STATED PROBLEM » Return the lines exactly as they stand, from the first of the material through the line containing "gpart(m, 'cross_beam', M['truss'])".

# START OF STORED DATA

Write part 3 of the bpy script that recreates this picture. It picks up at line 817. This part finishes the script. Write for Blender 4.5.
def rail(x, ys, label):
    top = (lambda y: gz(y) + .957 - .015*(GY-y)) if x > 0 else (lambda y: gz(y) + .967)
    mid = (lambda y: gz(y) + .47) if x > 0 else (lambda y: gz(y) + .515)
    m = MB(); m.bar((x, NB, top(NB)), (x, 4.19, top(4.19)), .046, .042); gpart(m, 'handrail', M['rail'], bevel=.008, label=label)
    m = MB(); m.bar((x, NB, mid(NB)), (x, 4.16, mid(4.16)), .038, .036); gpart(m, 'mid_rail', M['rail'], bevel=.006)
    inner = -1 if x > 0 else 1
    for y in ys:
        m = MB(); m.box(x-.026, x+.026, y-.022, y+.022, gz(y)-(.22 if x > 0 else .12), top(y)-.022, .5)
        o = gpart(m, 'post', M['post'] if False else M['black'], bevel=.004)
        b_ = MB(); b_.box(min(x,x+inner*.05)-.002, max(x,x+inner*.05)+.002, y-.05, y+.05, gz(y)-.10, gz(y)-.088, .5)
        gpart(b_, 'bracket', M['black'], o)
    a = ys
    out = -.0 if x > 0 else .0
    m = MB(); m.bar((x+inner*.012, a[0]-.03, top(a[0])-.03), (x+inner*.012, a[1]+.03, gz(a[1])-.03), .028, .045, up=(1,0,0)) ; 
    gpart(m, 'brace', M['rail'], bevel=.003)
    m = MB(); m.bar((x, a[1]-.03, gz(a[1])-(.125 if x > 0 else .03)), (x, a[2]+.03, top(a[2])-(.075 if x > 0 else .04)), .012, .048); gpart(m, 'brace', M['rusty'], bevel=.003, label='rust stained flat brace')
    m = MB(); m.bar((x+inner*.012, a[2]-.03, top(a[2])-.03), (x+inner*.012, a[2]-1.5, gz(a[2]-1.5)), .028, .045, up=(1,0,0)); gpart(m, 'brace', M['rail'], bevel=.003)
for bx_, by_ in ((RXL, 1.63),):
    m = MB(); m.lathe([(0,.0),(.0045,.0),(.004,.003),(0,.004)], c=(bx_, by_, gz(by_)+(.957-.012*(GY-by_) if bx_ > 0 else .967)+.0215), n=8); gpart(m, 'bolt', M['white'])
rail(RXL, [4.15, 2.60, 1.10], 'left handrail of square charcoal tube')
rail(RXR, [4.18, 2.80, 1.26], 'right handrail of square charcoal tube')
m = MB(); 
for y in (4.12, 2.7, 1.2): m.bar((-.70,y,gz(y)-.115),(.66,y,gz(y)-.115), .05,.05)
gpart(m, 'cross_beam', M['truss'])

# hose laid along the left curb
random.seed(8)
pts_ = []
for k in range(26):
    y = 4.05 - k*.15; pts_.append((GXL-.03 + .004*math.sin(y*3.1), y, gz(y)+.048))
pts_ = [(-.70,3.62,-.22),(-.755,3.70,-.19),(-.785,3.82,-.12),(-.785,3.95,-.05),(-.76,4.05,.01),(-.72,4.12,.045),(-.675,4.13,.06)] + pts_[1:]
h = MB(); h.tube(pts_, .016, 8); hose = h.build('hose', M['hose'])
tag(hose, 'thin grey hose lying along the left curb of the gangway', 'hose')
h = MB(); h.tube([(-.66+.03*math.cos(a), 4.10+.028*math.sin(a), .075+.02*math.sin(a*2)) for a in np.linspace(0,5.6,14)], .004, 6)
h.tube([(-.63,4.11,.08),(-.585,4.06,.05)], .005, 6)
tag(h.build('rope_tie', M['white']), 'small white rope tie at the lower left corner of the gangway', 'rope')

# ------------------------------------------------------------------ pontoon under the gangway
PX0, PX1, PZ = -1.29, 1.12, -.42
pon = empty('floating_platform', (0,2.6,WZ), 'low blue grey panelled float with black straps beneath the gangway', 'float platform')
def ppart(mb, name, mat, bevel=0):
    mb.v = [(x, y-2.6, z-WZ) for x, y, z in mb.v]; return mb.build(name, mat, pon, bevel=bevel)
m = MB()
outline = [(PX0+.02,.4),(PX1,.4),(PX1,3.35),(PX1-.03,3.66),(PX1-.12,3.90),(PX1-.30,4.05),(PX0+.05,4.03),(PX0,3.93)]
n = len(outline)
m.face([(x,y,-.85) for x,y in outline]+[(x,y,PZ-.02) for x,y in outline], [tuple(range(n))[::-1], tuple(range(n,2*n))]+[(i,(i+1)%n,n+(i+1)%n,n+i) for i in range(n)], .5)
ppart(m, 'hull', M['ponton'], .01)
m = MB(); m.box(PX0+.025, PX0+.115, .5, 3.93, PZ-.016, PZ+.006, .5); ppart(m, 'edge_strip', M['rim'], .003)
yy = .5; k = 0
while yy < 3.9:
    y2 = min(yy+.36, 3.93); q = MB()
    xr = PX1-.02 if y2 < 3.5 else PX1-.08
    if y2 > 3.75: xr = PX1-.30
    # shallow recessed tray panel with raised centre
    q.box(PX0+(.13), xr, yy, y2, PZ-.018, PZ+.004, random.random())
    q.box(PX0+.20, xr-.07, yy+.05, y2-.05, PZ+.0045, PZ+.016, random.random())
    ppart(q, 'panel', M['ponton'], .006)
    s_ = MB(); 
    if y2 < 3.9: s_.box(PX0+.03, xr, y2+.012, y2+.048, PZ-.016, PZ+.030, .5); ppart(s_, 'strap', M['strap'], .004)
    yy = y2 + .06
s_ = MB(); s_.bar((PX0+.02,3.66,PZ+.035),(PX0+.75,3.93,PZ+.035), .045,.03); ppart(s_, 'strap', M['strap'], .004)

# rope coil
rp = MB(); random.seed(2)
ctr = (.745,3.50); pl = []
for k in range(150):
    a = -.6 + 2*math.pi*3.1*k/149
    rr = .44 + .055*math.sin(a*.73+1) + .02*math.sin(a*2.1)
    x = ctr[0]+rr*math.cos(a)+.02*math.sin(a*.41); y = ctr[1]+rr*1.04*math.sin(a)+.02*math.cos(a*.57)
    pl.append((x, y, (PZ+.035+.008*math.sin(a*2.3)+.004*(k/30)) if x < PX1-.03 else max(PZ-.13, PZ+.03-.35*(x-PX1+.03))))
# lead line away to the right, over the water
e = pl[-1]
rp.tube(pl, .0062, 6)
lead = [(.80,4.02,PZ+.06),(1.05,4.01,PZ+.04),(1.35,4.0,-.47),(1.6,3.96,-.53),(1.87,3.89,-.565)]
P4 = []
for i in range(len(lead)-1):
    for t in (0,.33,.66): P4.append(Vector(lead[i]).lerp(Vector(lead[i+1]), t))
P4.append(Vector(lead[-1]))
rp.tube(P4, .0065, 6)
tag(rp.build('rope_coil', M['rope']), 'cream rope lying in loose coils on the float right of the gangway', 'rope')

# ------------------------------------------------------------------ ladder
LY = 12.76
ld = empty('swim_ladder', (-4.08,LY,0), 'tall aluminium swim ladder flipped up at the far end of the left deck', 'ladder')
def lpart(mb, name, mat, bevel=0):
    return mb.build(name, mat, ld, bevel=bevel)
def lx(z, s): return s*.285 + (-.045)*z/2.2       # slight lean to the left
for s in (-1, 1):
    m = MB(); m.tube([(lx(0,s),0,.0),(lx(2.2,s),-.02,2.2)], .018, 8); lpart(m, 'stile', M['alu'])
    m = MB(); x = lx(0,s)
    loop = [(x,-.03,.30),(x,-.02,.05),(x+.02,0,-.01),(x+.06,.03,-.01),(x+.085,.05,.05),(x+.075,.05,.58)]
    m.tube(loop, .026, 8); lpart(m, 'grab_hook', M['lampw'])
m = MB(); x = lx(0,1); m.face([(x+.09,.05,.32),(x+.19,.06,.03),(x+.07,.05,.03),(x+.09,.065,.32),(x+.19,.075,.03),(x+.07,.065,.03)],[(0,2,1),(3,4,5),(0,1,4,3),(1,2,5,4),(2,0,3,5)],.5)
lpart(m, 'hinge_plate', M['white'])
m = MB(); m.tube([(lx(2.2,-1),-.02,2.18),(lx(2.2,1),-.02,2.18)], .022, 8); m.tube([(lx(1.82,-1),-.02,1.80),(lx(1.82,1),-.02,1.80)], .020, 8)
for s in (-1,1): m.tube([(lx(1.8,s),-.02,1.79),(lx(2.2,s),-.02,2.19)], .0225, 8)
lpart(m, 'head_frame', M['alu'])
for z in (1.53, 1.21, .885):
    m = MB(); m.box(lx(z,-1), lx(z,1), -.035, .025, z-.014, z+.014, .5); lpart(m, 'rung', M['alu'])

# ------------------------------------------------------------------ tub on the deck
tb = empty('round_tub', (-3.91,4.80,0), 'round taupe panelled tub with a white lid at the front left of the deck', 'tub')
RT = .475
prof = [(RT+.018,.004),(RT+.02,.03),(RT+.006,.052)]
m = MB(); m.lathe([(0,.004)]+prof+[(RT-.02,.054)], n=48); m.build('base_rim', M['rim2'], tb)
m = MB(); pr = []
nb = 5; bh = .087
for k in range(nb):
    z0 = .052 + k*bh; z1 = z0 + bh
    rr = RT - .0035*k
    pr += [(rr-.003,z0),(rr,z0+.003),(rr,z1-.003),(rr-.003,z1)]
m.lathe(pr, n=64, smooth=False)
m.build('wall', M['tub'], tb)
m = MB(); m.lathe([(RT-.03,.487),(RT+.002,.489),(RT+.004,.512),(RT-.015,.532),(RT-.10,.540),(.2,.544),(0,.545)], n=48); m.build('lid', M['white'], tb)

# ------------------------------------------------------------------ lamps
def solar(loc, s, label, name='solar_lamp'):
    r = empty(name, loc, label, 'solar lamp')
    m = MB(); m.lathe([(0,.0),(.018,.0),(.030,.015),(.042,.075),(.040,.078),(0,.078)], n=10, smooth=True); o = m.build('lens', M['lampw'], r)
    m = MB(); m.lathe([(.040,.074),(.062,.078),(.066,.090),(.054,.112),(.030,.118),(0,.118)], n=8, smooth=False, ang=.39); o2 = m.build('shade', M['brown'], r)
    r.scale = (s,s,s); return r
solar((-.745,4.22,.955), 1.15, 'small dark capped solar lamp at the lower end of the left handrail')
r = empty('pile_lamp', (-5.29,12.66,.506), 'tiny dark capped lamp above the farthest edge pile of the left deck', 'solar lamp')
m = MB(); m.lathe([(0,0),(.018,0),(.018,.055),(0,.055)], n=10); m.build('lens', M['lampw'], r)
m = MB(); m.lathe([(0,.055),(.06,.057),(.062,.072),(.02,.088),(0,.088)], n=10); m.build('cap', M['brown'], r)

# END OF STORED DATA

ANSWER IN FULL »
Write part 3 of the bpy script that recreates this picture. It picks up at line 817. This part finishes the script. Write for Blender 4.5.
def rail(x, ys, label):
    top = (lambda y: gz(y) + .957 - .015*(GY-y)) if x > 0 else (lambda y: gz(y) + .967)
    mid = (lambda y: gz(y) + .47) if x > 0 else (lambda y: gz(y) + .515)
    m = MB(); m.bar((x, NB, top(NB)), (x, 4.19, top(4.19)), .046, .042); gpart(m, 'handrail', M['rail'], bevel=.008, label=label)
    m = MB(); m.bar((x, NB, mid(NB)), (x, 4.16, mid(4.16)), .038, .036); gpart(m, 'mid_rail', M['rail'], bevel=.006)
    inner = -1 if x > 0 else 1
    for y in ys:
        m = MB(); m.box(x-.026, x+.026, y-.022, y+.022, gz(y)-(.22 if x > 0 else .12), top(y)-.022, .5)
        o = gpart(m, 'post', M['post'] if False else M['black'], bevel=.004)
        b_ = MB(); b_.box(min(x,x+inner*.05)-.002, max(x,x+inner*.05)+.002, y-.05, y+.05, gz(y)-.10, gz(y)-.088, .5)
        gpart(b_, 'bracket', M['black'], o)
    a = ys
    out = -.0 if x > 0 else .0
    m = MB(); m.bar((x+inner*.012, a[0]-.03, top(a[0])-.03), (x+inner*.012, a[1]+.03, gz(a[1])-.03), .028, .045, up=(1,0,0)) ; 
    gpart(m, 'brace', M['rail'], bevel=.003)
    m = MB(); m.bar((x, a[1]-.03, gz(a[1])-(.125 if x > 0 else .03)), (x, a[2]+.03, top(a[2])-(.075 if x > 0 else .04)), .012, .048); gpart(m, 'brace', M['rusty'], bevel=.003, label='rust stained flat brace')
    m = MB(); m.bar((x+inner*.012, a[2]-.03, top(a[2])-.03), (x+inner*.012, a[2]-1.5, gz(a[2]-1.5)), .028, .045, up=(1,0,0)); gpart(m, 'brace', M['rail'], bevel=.003)
for bx_, by_ in ((RXL, 1.63),):
    m = MB(); m.lathe([(0,.0),(.0045,.0),(.004,.003),(0,.004)], c=(bx_, by_, gz(by_)+(.957-.012*(GY-by_) if bx_ > 0 else .967)+.0215), n=8); gpart(m, 'bolt', M['white'])
rail(RXL, [4.15, 2.60, 1.10], 'left handrail of square charcoal tube')
rail(RXR, [4.18, 2.80, 1.26], 'right handrail of square charcoal tube')
m = MB(); 
for y in (4.12, 2.7, 1.2): m.bar((-.70,y,gz(y)-.115),(.66,y,gz(y)-.115), .05,.05)
gpart(m, 'cross_beam', M['truss'])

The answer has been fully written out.